Navdeep Gupta: Yeah, Robbie, we won’t break that down any further. Really excited about to be able to guide on a positive basis on top of a 2.4% from last year. And our focus is continuing to be about driving sales and profitability growth for the business.
Lauren Hobart: Overall, this year we did have — the majority of growth did come from transaction growth, if you look at the 2.4%. So, we are very confident in our comp guidance.
Robbie Ohmes: And then just one quick clarification. On the — for the store economic models, when you guys say omnichannel sales, is it a web sale that’s fulfilled by the store to — what gets included in omnichannel sales at a House of Sport or the new 50K store?
Navdeep Gupta: Yeah. No, Robbie, that’s exactly it is. It’s not only the stores that are fulfilled from a store [indiscernible] even an omnichannel sale or a digital sale that gets fulfilled by the store is also included in that, because that’s what we look as the four-wall performance of the store, including the work that our team members are doing in fulfilling an omnichannel order.
Lauren Hobart: Yeah. And the stores are fulfilling over 80% of e-com orders, 90% of orders across the board if you include the brick and mortar. So, it’s appropriate to think of it as omnichannel sales.
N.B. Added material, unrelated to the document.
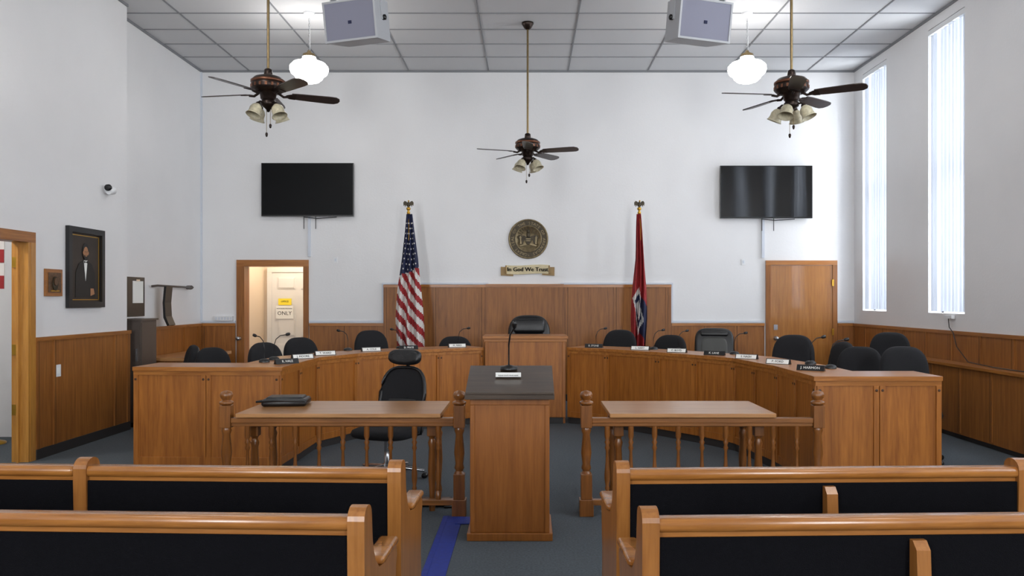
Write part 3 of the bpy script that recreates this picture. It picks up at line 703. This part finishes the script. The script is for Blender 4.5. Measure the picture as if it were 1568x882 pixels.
# ---------------- ceiling fans ----------------
def fan(x,y,z,ang0,canz=CE):
    b=B(); H=canz-z
    b.lathe([(0,H),(.075,H),(.075,H-.02),(.045,H-.07),(.02,H-.09)],'bronze',seg=24)
    b.tube([(0,0,.18),(0,0,H-.05)],.013,'brass',seg=12)
    b.lathe([(.02,.25),(.035,.24),(.04,.19),(.03,.17)],'bronze',seg=18)
    b.lathe([(.03,.185),(.08,.18),(.125,.165),(.15,.14)],'bronze',seg=36,cap=False)
    b.lathe([(.15,.14),(.158,.135),(.158,.118),(.15,.112)],'copper',seg=36,cap=False)
    b.lathe([(.15,.112),(.155,.10),(.155,.06),(.14,.045)],'bronze',seg=36,cap=False)
    b.lathe([(.14,.045),(.12,.03),(.075,.015),(.07,-.03),(.055,-.045)],'bronze',seg=36)
    for k in range(18):
        a=2*pi*k/18; b.cbox((.156,0,.08),(.006,.02,.03),'copper',T=RZ(a))
    b.lathe([(.055,-.045),(.068,-.06),(.068,-.09),(.04,-.11),(.02,-.13),(.012,-.15),(0,-.155)],'bronze',seg=24)
    for k in range(5):
        T=RZ(math.radians(ang0+72*k))
        Tb=T@TR(0,0,.012)@RX(math.radians(-13))
        b.tube([(.09,0,.03),(.14,0,.0),(.19,0,.008)],.012,'bronze',T=T)
        b.prism([(.16,-.018),(.2,-.045),(.25,-.05),(.25,.05),(.2,.045),(.16,.018)],-.006,.0,'bronze',T=Tb)
        bl=[(.21,-.052),(.3,-.060),(.56,-.070),(.62,-.066),(.655,-.04),(.665,0),(.655,.04),(.62,.066),(.56,.070),(.3,.060),(.21,.052)]
        b.prism(bl,.0,.008,'blade',T=Tb)
    for k in range(4):
        a=math.radians(45+90*k+10); T=RZ(a)
        b.tube([(.04,0,-.075),(.09,0,-.07),(.115,0,-.09)],.010,'bronze',T=T)
        Ts=T@TR(.105,0,-.085)@RY(math.radians(155))
        b.lathe([(.018,0),(.024,.015),(.022,.03)],'bronze',T=Ts,seg=16)
        b.lathe([(.024,.02),(.045,.04),(.058,.07),(.056,.1),(.062,.125),(.072,.14),(.069,.14),(.059,.124),(.052,.1),(.053,.07),(.04,.042),(.02,.024)],'shade',T=Ts,seg=24,cap=False)
    for dx,l in ((.02,.14),(-.015,.22)):
        b.tube([(dx,0,-.12),(dx,0,-.12-l)],.0025,'brass',seg=6); b.lathe([(0,0),(.01,-.006),(.013,-.02),(.008,-.04),(0,-.045)],'bronze',c=(dx,0,-.12-l),seg=10)
    return b.done('ceiling_fan',loc=(x,y,z))
fan(0.0,10.47,3.40,54); fan(-2.41,7.68,3.44,170); fan(2.45,7.68,3.43,330)

# ---------------- schoolhouse pendants ----------------
def pendant(x,y):
    b=B(); H=CE; zt=4.52
    b.lathe([(0,H),(.07,H),(.065,H-.02),(.03,H-.05),(.012,H-.07)],'white',c=(x,y,0),seg=24)
    zz=H-.07; k=0
    while zz>zt+.06:
        T=TR(x,y,zz-.02)@RZ(pi/2*(k%2))
        b.tube([(.008*math.cos(t),0,.02*math.sin(t)) for t in [2*pi*q/8 for q in range(9)]],.0025,'silver',seg=5,T=T); zz-=.031; k+=1
    b.tube([(x+.01,y,H-.06),(x+.012,y,zt+.06)],.003,'white',seg=6)
    b.lathe([(.0,zt+.07),(.02,zt+.065),(.03,zt+.04),(.075,zt+.02),(.08,zt-.02)],'brass',c=(x,y,0),seg=24)
    z=zt
    b.lathe([(.078,z-.01),(.085,z-.04),(.11,z-.06),(.19,z-.09),(.228,z-.13),(.232,z-.17),(.215,z-.215),(.17,z-.25),(.16,z-.275),(.12,z-.31),(.06,z-.33),(0,z-.335)],'globe',c=(x,y,0),seg=36,cap=False)
    return b.done('schoolhouse_pendant_light')
for y in (10.1,6.3,2.5,-1.3):
    for x in (-2.67,2.68): pendant(x,y)

# ---------------- speakers ----------------
for sx in(-1,1):
    b=B(); T=TR(sx*1.78,8.3,4.35)@RZ(sx*math.radians(20))@RX(math.radians(10))
    b.prism([(-.30,0),(.30,0),(.25,.34),(-.25,.34)],-.2,.2,'spkb',T=T)
    b.prism([(-.28,-.012),(.28,-.012),(.28,0),(-.28,0)],-.18,.18,'spk',T=T)
    b.box(-.30,.30,-.02,0,-.2,-.18,'spkb',T=T); b.box(-.30,.30,-.02,0,.18,.2,'spkb',T=T); b.box(-.30,-.28,-.02,0,-.18,.18,'spkb',T=T); b.box(.28,.30,-.02,0,-.18,.18,'spkb',T=T)
    b.cbox((0,-.016,-.02),(.035,.01,.03),'navy',T=T)
    for q in(-1,1):
        b.lathe([(0,0),(.028,0),(.028,.03),(.012,.04),(0,.04)],'blk',T=T@TR(q*.275,.17,.02)@RY(q*pi/2),seg=14)
        b.box(q*.285-.006,q*.285+.006,.12,.22,-.0,.26,'spkb',T=T)
    b.box(-.29,.29,.13,.2,.255,.27,'spkb',T=T)
    p=T@Vector((0,.165,.26)); b.tube([p,(p.x,p.y,CE)],.016,'spkb')
    b.tube([T@Vector((.1,.33,.0)),T@Vector((.14,.5,.1)),T@Vector((.1,.45,.4)),(p.x+.1,p.y+.2,CE)],.006,'blk')
    b.done('ceiling_speaker')

# ---------------- lights ----------------
def area(name,loc,rot,sx,sy,p,col=(1,1,1)):
    l=bpy.data.lights.new(name,'AREA'); l.shape='RECTANGLE'; l.size=sx; l.size_y=sy; l.energy=p; l.color=col
    o=bpy.data.objects.new(name,l); scene.collection.objects.link(o); o.location=loc; o.rotation_euler=rot; return o
for i,(a,c) in enumerate(wins):
    area('window_daylight',(5.6,(a+c)/2,(WZ0+WZ1)/2),(0,pi/2,0),WZ1-WZ0,c-a+.3,195,(.92,.96,1))
for x0 in(-3.05,3.05):
    area('rear_fill_light',(x0,-3.7,2.7),(pi/2,0,0),1.1,3.0,300,(.96,.98,1))  # fill lamps added behind the camera to brighten surfaces facing it
def point(loc,p,col,r=.1):
    l=bpy.data.lights.new('ceiling_bulb','POINT'); l.energy=p; l.color=col; l.shadow_soft_size=r
    o=bpy.data.objects.new('ceiling_bulb',l); scene.collection.objects.link(o); o.location=loc
point((-3.7,13.4,2.6),28,(1,.88,.72)); point((-5.6,7.2,2.6),40,(1,.97,.93))
w=bpy.data.worlds.new('world'); scene.world=w; w.use_nodes=True
bg=w.node_tree.nodes['Background']; bg.inputs[0].default_value=(.8,.9,1,1); bg.inputs[1].default_value=1.5

# ---------------- camera ----------------
cd=bpy.data.cameras.new('camera'); cam=bpy.data.objects.new('camera',cd); scene.collection.objects.link(cam)
cam.location=(0,0,1.55); cam.rotation_euler=(pi/2,0,0); cd.sensor_width=36; cd.lens=1266/1568*36
cd.shift_x=-24/1568; cd.shift_y=17/1568; cd.clip_end=100
scene.camera=cam
scene.view_settings.view_transform='Standard'; scene.view_settings.exposure=0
Robbie Ohmes: Got it. That’s really helpful. Thanks so much, guys.
Lauren Hobart: Thank you.
Navdeep Gupta: Thanks, Robbie.
Operator: Your next question is from the line of Brian Nagel with Oppenheimer. Please go ahead.
Brian Nagel: Hey, good morning. Congrats on another nice quarter.
Navdeep Gupta: Thank you.
Brian Nagel: First question I have, just to go — it wasn’t that long ago we were talking a lot about shrink. Looking at the results today in your commentary, it seems as though you’ve done a nice job kind of getting your arms around the shrink. The question I have is, as we’re looking now into 2024, how should we be thinking about the trajectory in shrink or the mitigation efforts that are ongoing at DICK’S to manage shrink?